*Exercise aim*. Go through the material and write it all out exactly, minus the pictures.
* begin Data excerpt *
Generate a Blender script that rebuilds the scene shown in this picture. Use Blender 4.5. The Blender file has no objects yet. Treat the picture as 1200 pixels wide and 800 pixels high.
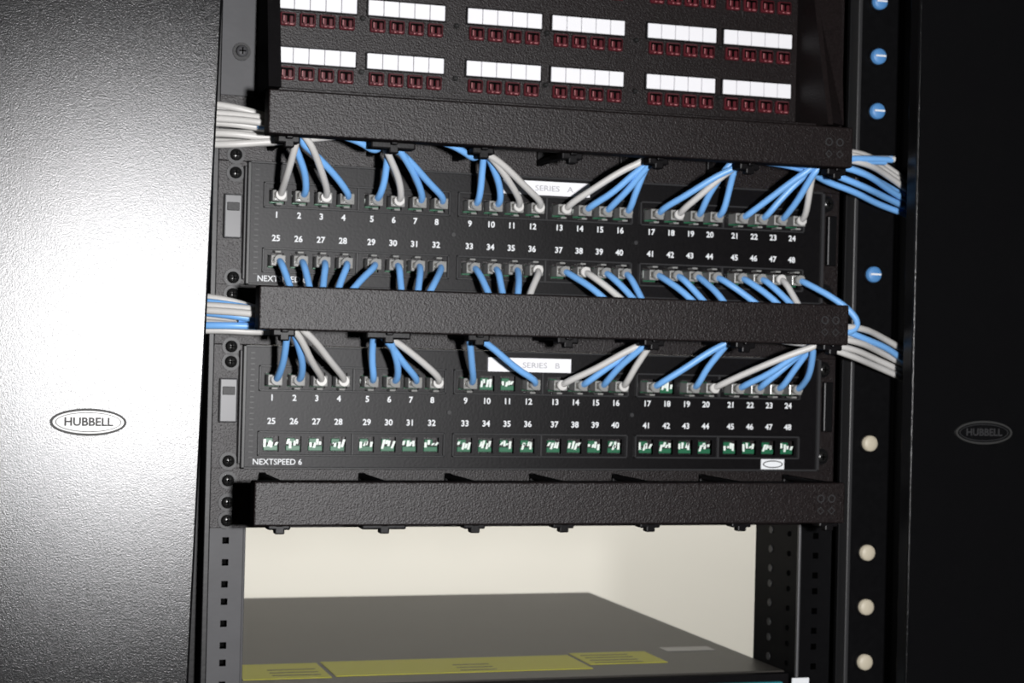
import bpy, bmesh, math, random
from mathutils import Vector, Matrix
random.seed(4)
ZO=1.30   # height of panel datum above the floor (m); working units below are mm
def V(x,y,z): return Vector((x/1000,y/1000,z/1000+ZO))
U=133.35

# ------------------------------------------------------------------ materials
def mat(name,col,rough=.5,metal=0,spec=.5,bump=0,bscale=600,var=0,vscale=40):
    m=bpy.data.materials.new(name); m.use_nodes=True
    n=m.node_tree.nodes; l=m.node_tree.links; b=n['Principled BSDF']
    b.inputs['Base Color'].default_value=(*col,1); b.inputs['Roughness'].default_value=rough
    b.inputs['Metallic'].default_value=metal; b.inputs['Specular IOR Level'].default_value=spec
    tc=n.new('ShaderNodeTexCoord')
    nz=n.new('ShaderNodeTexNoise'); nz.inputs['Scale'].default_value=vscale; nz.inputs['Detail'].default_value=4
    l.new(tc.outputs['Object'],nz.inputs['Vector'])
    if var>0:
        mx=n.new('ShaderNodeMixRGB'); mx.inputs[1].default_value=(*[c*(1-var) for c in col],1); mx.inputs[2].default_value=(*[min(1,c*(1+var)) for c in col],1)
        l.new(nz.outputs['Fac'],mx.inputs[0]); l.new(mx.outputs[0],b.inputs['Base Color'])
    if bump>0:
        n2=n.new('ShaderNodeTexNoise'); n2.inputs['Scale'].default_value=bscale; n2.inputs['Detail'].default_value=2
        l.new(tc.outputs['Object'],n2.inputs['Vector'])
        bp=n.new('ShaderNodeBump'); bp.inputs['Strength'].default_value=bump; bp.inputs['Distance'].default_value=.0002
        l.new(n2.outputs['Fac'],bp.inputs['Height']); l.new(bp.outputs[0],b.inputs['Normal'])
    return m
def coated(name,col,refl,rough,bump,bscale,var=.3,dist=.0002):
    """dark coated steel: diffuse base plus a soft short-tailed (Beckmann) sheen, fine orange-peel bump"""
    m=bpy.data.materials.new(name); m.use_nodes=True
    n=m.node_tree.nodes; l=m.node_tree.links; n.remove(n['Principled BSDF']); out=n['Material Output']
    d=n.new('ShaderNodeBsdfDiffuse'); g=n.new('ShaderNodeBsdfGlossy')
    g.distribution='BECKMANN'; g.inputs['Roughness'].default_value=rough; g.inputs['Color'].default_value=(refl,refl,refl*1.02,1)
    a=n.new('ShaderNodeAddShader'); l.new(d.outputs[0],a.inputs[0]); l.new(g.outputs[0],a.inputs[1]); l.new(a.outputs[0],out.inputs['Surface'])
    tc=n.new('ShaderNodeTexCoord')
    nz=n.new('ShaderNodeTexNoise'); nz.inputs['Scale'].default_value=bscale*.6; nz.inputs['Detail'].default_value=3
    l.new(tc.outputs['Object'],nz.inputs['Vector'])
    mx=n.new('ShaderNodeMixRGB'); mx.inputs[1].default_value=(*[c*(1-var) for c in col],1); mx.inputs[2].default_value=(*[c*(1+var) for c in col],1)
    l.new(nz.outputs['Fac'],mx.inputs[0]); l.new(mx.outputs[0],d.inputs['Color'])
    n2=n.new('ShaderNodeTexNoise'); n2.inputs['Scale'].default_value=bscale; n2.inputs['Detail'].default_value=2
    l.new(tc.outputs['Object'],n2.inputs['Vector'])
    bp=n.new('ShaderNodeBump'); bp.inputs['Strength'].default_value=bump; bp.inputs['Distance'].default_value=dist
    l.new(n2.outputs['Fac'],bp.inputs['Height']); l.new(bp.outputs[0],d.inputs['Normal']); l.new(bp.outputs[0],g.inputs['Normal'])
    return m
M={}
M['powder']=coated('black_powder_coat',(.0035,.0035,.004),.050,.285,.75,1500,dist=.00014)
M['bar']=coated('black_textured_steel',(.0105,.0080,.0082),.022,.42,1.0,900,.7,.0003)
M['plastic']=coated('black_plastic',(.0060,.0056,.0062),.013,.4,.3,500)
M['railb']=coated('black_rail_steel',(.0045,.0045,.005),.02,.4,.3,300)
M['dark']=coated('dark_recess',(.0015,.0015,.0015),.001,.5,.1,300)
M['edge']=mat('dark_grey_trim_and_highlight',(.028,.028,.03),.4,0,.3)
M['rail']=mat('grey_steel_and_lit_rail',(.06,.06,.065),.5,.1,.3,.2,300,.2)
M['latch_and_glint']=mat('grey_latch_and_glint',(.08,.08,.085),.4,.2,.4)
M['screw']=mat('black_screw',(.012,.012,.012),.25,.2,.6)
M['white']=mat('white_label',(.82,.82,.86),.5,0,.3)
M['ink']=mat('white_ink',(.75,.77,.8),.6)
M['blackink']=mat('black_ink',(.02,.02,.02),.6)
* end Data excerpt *
*Result of this exercise*.
Generate a Blender script that rebuilds the scene shown in this picture. Use Blender 4.5. The Blender file has no objects yet. Treat the picture as 1200 pixels wide and 800 pixels high.
import bpy, bmesh, math, random
from mathutils import Vector, Matrix
random.seed(4)
ZO=1.30   # height of panel datum above the floor (m); working units below are mm
def V(x,y,z): return Vector((x/1000,y/1000,z/1000+ZO))
U=133.35

# ------------------------------------------------------------------ materials
def mat(name,col,rough=.5,metal=0,spec=.5,bump=0,bscale=600,var=0,vscale=40):
    m=bpy.data.materials.new(name); m.use_nodes=True
    n=m.node_tree.nodes; l=m.node_tree.links; b=n['Principled BSDF']
    b.inputs['Base Color'].default_value=(*col,1); b.inputs['Roughness'].default_value=rough
    b.inputs['Metallic'].default_value=metal; b.inputs['Specular IOR Level'].default_value=spec
    tc=n.new('ShaderNodeTexCoord')
    nz=n.new('ShaderNodeTexNoise'); nz.inputs['Scale'].default_value=vscale; nz.inputs['Detail'].default_value=4
    l.new(tc.outputs['Object'],nz.inputs['Vector'])
    if var>0:
        mx=n.new('ShaderNodeMixRGB'); mx.inputs[1].default_value=(*[c*(1-var) for c in col],1); mx.inputs[2].default_value=(*[min(1,c*(1+var)) for c in col],1)
        l.new(nz.outputs['Fac'],mx.inputs[0]); l.new(mx.outputs[0],b.inputs['Base Color'])
    if bump>0:
        n2=n.new('ShaderNodeTexNoise'); n2.inputs['Scale'].default_value=bscale; n2.inputs['Detail'].default_value=2
        l.new(tc.outputs['Object'],n2.inputs['Vector'])
        bp=n.new('ShaderNodeBump'); bp.inputs['Strength'].default_value=bump; bp.inputs['Distance'].default_value=.0002
        l.new(n2.outputs['Fac'],bp.inputs['Height']); l.new(bp.outputs[0],b.inputs['Normal'])
    return m
def coated(name,col,refl,rough,bump,bscale,var=.3,dist=.0002):
    """dark coated steel: diffuse base plus a soft short-tailed (Beckmann) sheen, fine orange-peel bump"""
    m=bpy.data.materials.new(name); m.use_nodes=True
    n=m.node_tree.nodes; l=m.node_tree.links; n.remove(n['Principled BSDF']); out=n['Material Output']
    d=n.new('ShaderNodeBsdfDiffuse'); g=n.new('ShaderNodeBsdfGlossy')
    g.distribution='BECKMANN'; g.inputs['Roughness'].default_value=rough; g.inputs['Color'].default_value=(refl,refl,refl*1.02,1)
    a=n.new('ShaderNodeAddShader'); l.new(d.outputs[0],a.inputs[0]); l.new(g.outputs[0],a.inputs[1]); l.new(a.outputs[0],out.inputs['Surface'])
    tc=n.new('ShaderNodeTexCoord')
    nz=n.new('ShaderNodeTexNoise'); nz.inputs['Scale'].default_value=bscale*.6; nz.inputs['Detail'].default_value=3
    l.new(tc.outputs['Object'],nz.inputs['Vector'])
    mx=n.new('ShaderNodeMixRGB'); mx.inputs[1].default_value=(*[c*(1-var) for c in col],1); mx.inputs[2].default_value=(*[c*(1+var) for c in col],1)
    l.new(nz.outputs['Fac'],mx.inputs[0]); l.new(mx.outputs[0],d.inputs['Color'])
    n2=n.new('ShaderNodeTexNoise'); n2.inputs['Scale'].default_value=bscale; n2.inputs['Detail'].default_value=2
    l.new(tc.outputs['Object'],n2.inputs['Vector'])
    bp=n.new('ShaderNodeBump'); bp.inputs['Strength'].default_value=bump; bp.inputs['Distance'].default_value=dist
    l.new(n2.outputs['Fac'],bp.inputs['Height']); l.new(bp.outputs[0],d.inputs['Normal']); l.new(bp.outputs[0],g.inputs['Normal'])
    return m
M={}
M['powder']=coated('black_powder_coat',(.0035,.0035,.004),.050,.285,.75,1500,dist=.00014)
M['bar']=coated('black_textured_steel',(.0105,.0080,.0082),.022,.42,1.0,900,.7,.0003)
M['plastic']=coated('black_plastic',(.0060,.0056,.0062),.013,.4,.3,500)
M['railb']=coated('black_rail_steel',(.0045,.0045,.005),.02,.4,.3,300)
M['dark']=coated('dark_recess',(.0015,.0015,.0015),.001,.5,.1,300)
M['edge']=mat('dark_grey_trim_and_highlight',(.028,.028,.03),.4,0,.3)
M['rail']=mat('grey_steel_and_lit_rail',(.06,.06,.065),.5,.1,.3,.2,300,.2)
M['latch_and_glint']=mat('grey_latch_and_glint',(.08,.08,.085),.4,.2,.4)
M['screw']=mat('black_screw',(.012,.012,.012),.25,.2,.6)
M['white']=mat('white_label',(.82,.82,.86),.5,0,.3)
M['ink']=mat('white_ink',(.75,.77,.8),.6)
M['blackink']=mat('black_ink',(.02,.02,.02),.6)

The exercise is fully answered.